* Start MATERIAL *

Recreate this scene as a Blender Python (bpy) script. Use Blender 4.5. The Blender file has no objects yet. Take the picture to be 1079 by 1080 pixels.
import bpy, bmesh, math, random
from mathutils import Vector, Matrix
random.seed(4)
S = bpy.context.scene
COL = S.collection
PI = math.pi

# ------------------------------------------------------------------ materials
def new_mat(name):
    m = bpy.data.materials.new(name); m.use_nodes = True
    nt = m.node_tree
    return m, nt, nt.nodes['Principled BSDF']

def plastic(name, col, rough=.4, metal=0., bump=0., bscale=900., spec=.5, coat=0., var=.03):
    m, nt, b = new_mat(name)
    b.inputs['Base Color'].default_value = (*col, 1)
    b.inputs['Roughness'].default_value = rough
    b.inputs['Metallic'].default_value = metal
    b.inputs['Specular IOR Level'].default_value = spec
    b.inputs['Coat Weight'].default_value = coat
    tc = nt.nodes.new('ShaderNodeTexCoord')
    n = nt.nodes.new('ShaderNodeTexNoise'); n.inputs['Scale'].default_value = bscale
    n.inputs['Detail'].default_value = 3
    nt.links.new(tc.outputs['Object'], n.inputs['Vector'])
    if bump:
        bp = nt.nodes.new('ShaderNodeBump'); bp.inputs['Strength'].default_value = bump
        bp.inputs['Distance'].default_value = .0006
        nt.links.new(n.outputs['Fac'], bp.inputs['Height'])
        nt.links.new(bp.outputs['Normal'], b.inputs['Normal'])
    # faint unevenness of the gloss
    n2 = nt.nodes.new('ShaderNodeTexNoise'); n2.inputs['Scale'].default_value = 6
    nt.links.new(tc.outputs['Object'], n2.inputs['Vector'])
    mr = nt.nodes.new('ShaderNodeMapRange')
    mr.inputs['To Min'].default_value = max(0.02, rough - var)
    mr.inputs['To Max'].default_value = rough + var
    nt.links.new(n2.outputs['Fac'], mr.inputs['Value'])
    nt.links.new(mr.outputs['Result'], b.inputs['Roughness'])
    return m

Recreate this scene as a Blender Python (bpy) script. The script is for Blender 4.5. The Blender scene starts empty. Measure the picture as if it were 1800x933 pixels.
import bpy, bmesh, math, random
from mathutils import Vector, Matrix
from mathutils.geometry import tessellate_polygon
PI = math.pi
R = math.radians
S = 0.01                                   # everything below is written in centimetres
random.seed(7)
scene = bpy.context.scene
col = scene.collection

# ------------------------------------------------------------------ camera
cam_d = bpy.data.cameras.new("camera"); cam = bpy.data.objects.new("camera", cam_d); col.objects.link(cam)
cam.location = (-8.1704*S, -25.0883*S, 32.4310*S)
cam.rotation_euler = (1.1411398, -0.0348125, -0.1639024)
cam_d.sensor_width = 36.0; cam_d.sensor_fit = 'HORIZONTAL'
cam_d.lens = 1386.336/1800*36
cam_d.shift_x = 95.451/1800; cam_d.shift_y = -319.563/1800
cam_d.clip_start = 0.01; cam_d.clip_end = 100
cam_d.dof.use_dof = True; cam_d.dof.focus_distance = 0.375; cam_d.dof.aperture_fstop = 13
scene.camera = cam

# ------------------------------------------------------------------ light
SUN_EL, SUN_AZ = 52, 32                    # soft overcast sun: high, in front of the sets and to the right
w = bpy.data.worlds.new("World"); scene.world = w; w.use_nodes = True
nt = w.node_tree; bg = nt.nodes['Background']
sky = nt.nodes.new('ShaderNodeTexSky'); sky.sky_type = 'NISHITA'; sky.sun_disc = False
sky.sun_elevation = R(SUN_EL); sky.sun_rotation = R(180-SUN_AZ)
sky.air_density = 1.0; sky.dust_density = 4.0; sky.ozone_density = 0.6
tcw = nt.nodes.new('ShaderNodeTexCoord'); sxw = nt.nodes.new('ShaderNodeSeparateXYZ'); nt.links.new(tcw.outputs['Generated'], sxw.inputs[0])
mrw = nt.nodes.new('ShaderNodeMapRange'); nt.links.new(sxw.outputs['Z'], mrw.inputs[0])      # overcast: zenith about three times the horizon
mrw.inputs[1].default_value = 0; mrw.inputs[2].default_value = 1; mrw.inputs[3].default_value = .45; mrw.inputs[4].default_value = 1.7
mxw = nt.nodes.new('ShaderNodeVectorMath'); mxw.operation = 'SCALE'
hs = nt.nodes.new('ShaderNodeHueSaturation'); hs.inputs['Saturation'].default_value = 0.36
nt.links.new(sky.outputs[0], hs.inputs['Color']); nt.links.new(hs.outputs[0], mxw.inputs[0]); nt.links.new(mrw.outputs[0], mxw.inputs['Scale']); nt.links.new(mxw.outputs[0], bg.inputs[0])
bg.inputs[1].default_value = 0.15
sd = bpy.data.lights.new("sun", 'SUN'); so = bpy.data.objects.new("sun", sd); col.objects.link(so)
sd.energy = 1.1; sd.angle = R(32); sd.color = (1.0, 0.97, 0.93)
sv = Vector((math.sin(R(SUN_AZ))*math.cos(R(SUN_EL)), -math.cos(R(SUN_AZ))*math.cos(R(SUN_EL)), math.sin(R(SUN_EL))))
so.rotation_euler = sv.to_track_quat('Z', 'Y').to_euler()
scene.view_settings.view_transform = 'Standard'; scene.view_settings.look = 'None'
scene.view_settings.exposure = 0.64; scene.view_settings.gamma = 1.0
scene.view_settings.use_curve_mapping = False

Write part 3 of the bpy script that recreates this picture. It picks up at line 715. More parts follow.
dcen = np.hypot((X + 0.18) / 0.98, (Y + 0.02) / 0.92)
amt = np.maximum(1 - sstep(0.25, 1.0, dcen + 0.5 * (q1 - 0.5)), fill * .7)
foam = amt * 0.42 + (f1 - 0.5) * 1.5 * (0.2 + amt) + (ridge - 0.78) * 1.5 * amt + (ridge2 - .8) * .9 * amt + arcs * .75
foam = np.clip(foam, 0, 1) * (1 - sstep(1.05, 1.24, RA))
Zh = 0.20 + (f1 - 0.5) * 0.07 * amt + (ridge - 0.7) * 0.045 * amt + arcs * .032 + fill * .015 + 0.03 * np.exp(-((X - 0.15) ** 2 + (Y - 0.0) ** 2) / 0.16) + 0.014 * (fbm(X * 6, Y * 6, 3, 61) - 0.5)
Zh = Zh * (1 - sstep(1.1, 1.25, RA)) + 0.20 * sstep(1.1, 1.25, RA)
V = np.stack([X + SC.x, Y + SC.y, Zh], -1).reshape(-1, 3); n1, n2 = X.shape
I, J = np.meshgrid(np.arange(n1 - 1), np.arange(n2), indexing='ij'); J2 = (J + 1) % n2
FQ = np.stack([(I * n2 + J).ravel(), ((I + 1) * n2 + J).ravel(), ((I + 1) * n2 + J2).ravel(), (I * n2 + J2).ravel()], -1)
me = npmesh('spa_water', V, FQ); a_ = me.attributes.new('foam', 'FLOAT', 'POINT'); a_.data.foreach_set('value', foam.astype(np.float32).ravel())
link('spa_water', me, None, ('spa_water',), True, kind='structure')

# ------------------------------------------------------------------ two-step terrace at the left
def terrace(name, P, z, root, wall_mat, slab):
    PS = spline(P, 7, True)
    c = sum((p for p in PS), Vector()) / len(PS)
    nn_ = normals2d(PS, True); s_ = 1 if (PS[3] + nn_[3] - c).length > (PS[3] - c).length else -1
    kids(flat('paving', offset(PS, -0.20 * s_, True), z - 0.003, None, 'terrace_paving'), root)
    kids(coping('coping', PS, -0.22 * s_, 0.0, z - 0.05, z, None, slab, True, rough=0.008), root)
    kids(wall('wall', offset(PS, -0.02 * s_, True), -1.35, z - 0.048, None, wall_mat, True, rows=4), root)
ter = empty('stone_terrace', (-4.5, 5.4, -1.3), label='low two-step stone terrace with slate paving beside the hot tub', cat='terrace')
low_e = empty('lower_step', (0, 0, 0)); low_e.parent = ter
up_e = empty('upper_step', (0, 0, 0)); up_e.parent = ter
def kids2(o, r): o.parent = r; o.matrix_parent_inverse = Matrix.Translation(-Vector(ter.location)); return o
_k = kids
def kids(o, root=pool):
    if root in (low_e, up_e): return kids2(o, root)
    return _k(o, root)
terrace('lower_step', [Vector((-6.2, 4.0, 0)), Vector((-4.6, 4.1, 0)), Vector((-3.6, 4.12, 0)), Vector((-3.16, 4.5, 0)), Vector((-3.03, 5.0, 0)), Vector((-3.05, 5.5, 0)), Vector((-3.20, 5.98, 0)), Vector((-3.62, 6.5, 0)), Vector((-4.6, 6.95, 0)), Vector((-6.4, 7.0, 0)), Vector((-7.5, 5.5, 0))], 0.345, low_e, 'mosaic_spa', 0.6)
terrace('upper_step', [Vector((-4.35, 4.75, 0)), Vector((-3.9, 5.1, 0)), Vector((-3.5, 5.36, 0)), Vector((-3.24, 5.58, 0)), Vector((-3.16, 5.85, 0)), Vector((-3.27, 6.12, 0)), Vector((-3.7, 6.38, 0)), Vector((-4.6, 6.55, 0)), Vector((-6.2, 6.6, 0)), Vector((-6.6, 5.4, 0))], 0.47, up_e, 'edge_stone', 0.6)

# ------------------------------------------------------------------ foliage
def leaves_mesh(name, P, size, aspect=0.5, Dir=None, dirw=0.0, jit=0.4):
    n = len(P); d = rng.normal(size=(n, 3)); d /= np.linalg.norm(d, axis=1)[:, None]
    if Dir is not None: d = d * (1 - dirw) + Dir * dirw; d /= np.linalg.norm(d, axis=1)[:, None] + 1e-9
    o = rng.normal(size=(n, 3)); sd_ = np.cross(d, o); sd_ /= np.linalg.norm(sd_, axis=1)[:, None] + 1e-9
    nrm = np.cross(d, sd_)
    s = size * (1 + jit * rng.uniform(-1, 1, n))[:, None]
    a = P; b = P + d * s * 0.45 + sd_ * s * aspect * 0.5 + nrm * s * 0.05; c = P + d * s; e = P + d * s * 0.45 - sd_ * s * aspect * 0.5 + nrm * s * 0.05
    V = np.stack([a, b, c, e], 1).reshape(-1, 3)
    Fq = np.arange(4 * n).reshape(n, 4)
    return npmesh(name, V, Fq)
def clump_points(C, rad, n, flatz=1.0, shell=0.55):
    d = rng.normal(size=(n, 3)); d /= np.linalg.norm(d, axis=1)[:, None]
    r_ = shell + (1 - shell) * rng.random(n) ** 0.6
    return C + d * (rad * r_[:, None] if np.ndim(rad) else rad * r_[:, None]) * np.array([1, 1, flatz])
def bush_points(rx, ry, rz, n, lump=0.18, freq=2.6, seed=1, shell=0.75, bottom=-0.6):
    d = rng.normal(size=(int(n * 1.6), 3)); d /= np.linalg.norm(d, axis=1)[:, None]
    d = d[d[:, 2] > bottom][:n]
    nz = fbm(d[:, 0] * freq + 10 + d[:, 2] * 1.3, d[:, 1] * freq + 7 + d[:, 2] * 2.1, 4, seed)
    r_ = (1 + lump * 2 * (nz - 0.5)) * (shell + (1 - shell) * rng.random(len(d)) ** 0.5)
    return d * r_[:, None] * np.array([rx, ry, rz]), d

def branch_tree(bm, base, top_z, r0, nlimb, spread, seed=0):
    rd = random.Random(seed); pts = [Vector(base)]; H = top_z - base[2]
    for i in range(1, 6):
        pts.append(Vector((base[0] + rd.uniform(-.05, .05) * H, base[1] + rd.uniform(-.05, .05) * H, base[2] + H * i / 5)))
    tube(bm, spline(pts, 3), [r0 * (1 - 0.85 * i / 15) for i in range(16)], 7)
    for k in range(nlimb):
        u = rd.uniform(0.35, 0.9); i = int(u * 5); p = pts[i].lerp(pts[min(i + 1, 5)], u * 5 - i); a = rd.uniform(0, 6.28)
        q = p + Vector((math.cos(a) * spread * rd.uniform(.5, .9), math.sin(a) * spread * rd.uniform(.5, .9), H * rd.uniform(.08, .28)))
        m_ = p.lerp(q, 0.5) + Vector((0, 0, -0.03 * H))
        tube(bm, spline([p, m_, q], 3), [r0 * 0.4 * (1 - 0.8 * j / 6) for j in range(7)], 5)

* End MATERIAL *

Output, from the data above, the lines from the line with "Recreate this scene as a Blender Python (bpy) script. The" to the line with "col = scene.collection" exactly as they stand, both ends included and nothing else.

*EXPECTED ANSWER*.
Recreate this scene as a Blender Python (bpy) script. The script is for Blender 4.5. The Blender scene starts empty. Measure the picture as if it were 1800x933 pixels.
import bpy, bmesh, math, random
from mathutils import Vector, Matrix
from mathutils.geometry import tessellate_polygon
PI = math.pi
R = math.radians
S = 0.01                                   # everything below is written in centimetres
random.seed(7)
scene = bpy.context.scene
col = scene.collection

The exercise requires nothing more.